ST. LOUIS, MO--June 29, 2016-- For two and a half decades, S&B Candy and Toy Company and game division St. Louis Game Company have been developing new and innovative high-quality cranes and amusement games. S&B founder and president Brian Riggles has been awarded both utility and design patents for his game innovations. As a result, S&B has full respect for the intellectual property of other manufactures. In 25 years of competition in the amusement industry, S&B has never been involved in an intellectual property lawsuit.

S&B regrettably announces that despite it's attempts to resolve various issues since November 2014, Elaut NV and Elaut USA, Inc. have filed suit if the United States District Court of New Jersey against S&B Candy and Toy Company and St. Louis Game Company, along with manufacturer Tommy Bear Co., LTD, alleging infringement of Elaut's U.S. Patent No. 8,251,369. S&B denies the allegations in the complaint.

In summer 2014, St.
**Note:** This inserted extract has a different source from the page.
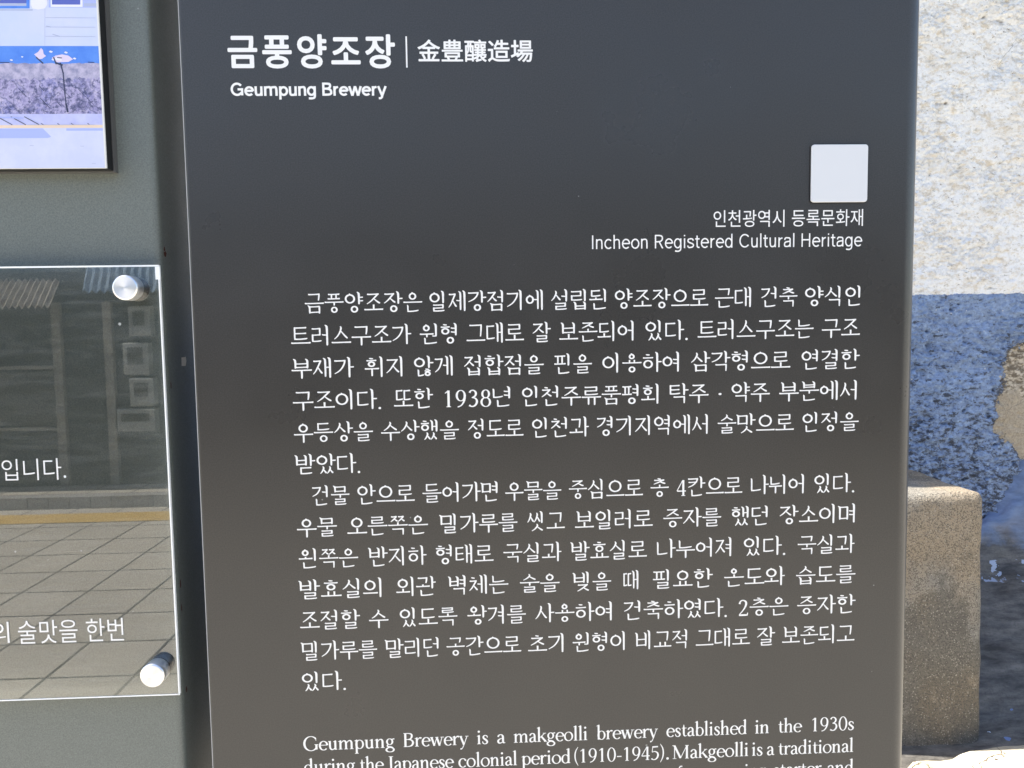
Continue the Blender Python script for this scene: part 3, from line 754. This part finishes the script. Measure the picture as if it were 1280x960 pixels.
def dot(cx, cy, r):
    return ribbon([(cx+r/2*math.cos(2*math.pi*i/16), cy+r/2*math.sin(2*math.pi*i/16), r) for i in range(16)], True)
def word_mesh(mb, text, xa, xb, zb, ysize, yp, script):
    """fit one word's ink between xa and xb (mm) on baseline zb; yp is the surface it is printed on"""
    items = []; pen = 0
    for ch in text:
        if script == 'ko':
            if '가' <= ch <= '힣': r, ad = hangul(ch); ad = 1.0; sc = 1.0
            elif ch == '.': r, ad, sc = [dot(.10, .02, .062)], .40, 1
            elif ch == '·': r, ad, sc = [dot(.08, .42, .058)], .2, 1
            else: r, ad = latin(ch); sc = 1.32; ad *= 1.32
        else: r, ad = latin(ch); sc = 1.0
        for k, (vs, fs) in enumerate(r):
            sx = sc*(.95 if sc != 1 else 1)
            items.append(([(pen+x*sx, y*sc) for x, y in vs], fs, k))
        pen += ad
    lo = min(x for vs, _, _ in items for x, _ in vs); hi = max(x for vs, _, _ in items for x, _ in vs)
    q = (xb-xa)/(hi-lo)
    for vs, fs, k in items:
        y = yp-.00012-k*4e-6
        mb.add([((xa+(x-lo)*q)/1000, y, (zb+z*ysize)/1000) for x, z in vs], fs)
KO=[
 (1464.8, [('금풍양조장은', -141.5, -45.4), ('일제강점기에', -39.5, 54.4), ('설립된', 61.3, 107.2), ('양조장으로', 114.6, 193.6), ('근대', 199.1, 230.0), ('건축', 238.6, 269.7), ('양식인', 276.1, 323.7)]),
 (1438, [('트러스구조가', -153.7, -55.2), ('원형', -48.2, -17.5), ('그대로', -9.6, 38.3), ('잘', 45.5, 60.7), ('보존되어', 67.7, 130.3), ('있다.', 140.3, 176.2), ('트러스구조는', 184.5, 284.0), ('구조', 290.9, 324.1)]),
 (1410, [('부재가', -154.2, -103.0), ('휘지', -94.3, -63.1), ('않게', -53.5, -21.4), ('접합점을', -12.1, 54.6), ('핀을', 63.2, 95.1), ('이용하여', 103.8, 168.8), ('삼각형으로', 179.0, 264.3), ('연결한', 273.9, 324.2)]),
 (1382.7, [('구조이다.', -154.1, -81.6), ('또한', -71.0, -38.3), ('1938년', -28.6, 26.1), ('인천주류품평회', 35.9, 151.3), ('탁주', 160.8, 194.2), ('·', 202.6, 205.3), ('약주', 213.8, 246.9), ('부분에서', 254.8, 322.2)]),
 (1356, [('우등상을', -154.2, -88.8), ('수상했을', -82.3, -17.3), ('정도로', -9.8, 36.8), ('인천과', 44.0, 92.0), ('경기지역에서', 98.8, 193.6), ('술맛으로', 202.0, 268.0), ('인정을', 275.4, 324.5)]),
 (1329.2, [('받았다.', -154.3, -100.4)]),
 (1302.3, [('건물', -140.8, -109.8), ('안으로', -103.3, -55.5), ('들어가면', -49.1, 14.2), ('우물을', 20.5, 68.2), ('중심으로', 74.5, 138.0), ('총', 144.3, 160.2), ('4칸으로', 166.9, 223.8), ('나뉘어', 231.0, 277.4), ('있다.', 286.5, 321.6)]),
 (1274.5, [('우물', -154.5, -121.1), ('오른쪽은', -112.7, -44.9), ('밀가루를', -35.5, 30.6), ('씻고', 38.9, 70.9), ('보일러로', 79.4, 146.4), ('증자를', 155.3, 205.6), ('했던', 214.7, 246.0), ('장소이며', 256.5, 322.6)]),
 (1246, [('왼쪽은', -153.9, -104.2), ('반지하', -95.9, -46.9), ('형태로', -39.0, 9.9), ('국실과', 18.1, 67.7), ('발효실로', 75.4, 141.3), ('나누어져', 149.8, 214.5), ('있다.', 225.4, 261.8), ('국실과', 272.5, 322.7)]),
 (1217.4, [('발효실의', -154.9, -85.5), ('외관', -73.2, -39.6), ('벽체는', -29.3, 22.1), ('술을', 31.8, 66.0), ('빚을', 77.0, 110.3), ('때', 120.7, 133.8), ('필요한', 146.3, 198.5), ('온도와', 208.3, 261.6), ('습도를', 271.4, 324.1)]),
 (1189, [('조절할', -154.8, -104.2), ('수', -96.8, -80.2), ('있도록', -70.7, -21.8), ('왕겨를', -13.5, 36.7), ('사용하여', 44.6, 110.7), ('건축하였다.', 121.1, 211.0), ('2층은', 221.2, 265.2), ('증자한', 272.7, 324.6)]),
 (1161.5, [('밀가루를', -154.8, -90.5), ('말리던', -84.1, -38.4), ('공간으로', -31.8, 32.3), ('초기', 38.0, 68.7), ('원형이', 76.5, 121.8), ('비교적', 130.7, 176.2), ('그대로', 183.7, 231.5), ('잘', 237.6, 253.6), ('보존되고', 259.8, 324.3)]),
 (1133.8, [('있다.', -154.8, -118.0)]),
]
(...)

Louis Game Company contracted Tommy Bear Ltd. of Taiwan to produce all metal cranes with very high quality components and unique options and promoted the new crane in amusement trade ads beginning in September 2014. Days before the IAAPA Attractions Expo in November 2014, Elaut pointed out that the new Tommy Bear cranes were using lights similar to LEDs described in its U.S. Patent No. 8,251,369. S&B contends the products did not infringe upon any of Elaut's intellectual property. However, out of respect and to resolve the matter amicably, S&B ceased production with Tommy Bear and imported no more of the cranes in question after September 2014.

"I was completely puzzled when we received notice of a lawsuit with Elaut," said S&B product manager Marty Luepker. "I had discussed the Tommy Bear Cranes with Glenn Kramer, CEO of Elaut USA, and offered to purchase the rights for the use of their LED design on future cranes."

Riggles added: "Why are they (Elaut) focused on the past? We made a short run of cranes they didn't like a couple years ago, I talked with Glenn and really thought this was over. I am moving forward, we only made a handful of the 'Lucky Ducky Derby' and now have a dozen new crane designs and a couple hundred beautiful machines ready to ship."

S&B's latest crane concept the Prize Express was awarded the coveted AMOA Innovator Award, presented to only a few manufacturers annually by the Amusement and Music Operators Association.

S&B has an open door policy. Anyone can visit the S&B's renovated 70,000-square-foot facility in downtown St. Louis facility.